I was so discouraged when I heard the news of Connecticut today - someone open fired and killed at least 20 people.. the worst part, including children.
My heart breaks.
I don't understand why this happens. I don't understand who would do such a thing. If they are truly "mentally ill" does that really justify their action? If they are that mentally ill, then perhaps they shouldn't roam the earth. Sources say the shooter is dead, and I feel no sympathy for him.
My only feeling right now is sadness. I feel sad for the families who have lost their loved ones to a senseless tragedy. I feel awful for the people who survived this tragedy and will have forever engrained in them this horrific moment.
Cue the waterworks. Everyone near and dear to me knows I'm not one who doesn't shed tears. I think I actually have a malfunctioning tear duct that cranks out a tear even in cold weather. In any case, I simply can't muster more words to describe the inner sadness that is triggered when you hear news like this to start your Friday. Today is supposed to be a happy day. A day that signifies the weekend is upon us. I am reading people's twitter posts and it relieves me to know we are all human.

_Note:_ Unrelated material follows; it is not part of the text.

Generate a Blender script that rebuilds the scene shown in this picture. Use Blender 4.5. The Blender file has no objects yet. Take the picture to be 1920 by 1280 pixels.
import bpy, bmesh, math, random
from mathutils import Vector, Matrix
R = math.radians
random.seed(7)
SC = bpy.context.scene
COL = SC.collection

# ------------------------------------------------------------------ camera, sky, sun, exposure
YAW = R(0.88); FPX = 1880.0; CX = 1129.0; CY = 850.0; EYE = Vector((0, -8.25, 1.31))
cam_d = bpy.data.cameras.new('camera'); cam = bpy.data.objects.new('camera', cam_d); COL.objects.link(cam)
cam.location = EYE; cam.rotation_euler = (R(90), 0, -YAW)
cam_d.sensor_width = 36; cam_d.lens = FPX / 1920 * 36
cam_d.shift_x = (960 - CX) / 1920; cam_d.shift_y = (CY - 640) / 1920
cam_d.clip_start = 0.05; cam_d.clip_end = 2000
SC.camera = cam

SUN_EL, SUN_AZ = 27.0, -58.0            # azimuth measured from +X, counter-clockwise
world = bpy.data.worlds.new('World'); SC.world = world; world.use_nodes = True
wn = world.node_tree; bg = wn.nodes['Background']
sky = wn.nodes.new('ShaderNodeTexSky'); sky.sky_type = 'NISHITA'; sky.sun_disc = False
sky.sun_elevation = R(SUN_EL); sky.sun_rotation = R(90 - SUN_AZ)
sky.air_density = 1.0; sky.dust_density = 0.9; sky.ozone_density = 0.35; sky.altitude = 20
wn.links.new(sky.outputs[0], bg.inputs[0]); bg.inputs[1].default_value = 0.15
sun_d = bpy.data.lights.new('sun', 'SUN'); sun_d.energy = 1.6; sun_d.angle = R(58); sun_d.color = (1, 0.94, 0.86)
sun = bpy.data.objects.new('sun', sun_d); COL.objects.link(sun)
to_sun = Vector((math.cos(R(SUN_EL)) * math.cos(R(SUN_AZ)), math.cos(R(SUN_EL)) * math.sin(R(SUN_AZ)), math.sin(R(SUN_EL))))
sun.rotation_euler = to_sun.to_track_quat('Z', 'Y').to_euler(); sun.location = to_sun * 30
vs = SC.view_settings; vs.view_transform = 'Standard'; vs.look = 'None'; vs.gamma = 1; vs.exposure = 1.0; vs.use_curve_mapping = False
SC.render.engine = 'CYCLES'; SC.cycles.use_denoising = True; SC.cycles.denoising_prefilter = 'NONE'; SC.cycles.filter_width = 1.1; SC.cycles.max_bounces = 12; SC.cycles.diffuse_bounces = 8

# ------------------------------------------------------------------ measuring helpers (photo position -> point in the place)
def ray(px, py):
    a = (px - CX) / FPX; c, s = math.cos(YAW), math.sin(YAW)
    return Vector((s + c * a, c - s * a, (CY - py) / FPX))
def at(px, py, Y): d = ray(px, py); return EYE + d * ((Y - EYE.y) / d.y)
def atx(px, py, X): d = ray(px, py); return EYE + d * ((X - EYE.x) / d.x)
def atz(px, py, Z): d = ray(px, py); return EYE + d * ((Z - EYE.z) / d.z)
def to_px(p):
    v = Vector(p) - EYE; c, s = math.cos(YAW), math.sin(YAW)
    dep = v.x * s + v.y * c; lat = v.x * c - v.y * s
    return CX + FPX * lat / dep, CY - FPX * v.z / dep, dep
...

To know that we all share this grief, makes it a little more comforting, though not much better knowing that it doesn't erase the tragedy of events. I will say, the good people in the world thankfully outnumber the bad. And life interruptions such as this, well, the good ones will come together and we will get through it. Perhaps it's a reminder that we should love one another everyday because we don't know what other asshole is going to ruin it for the rest of us.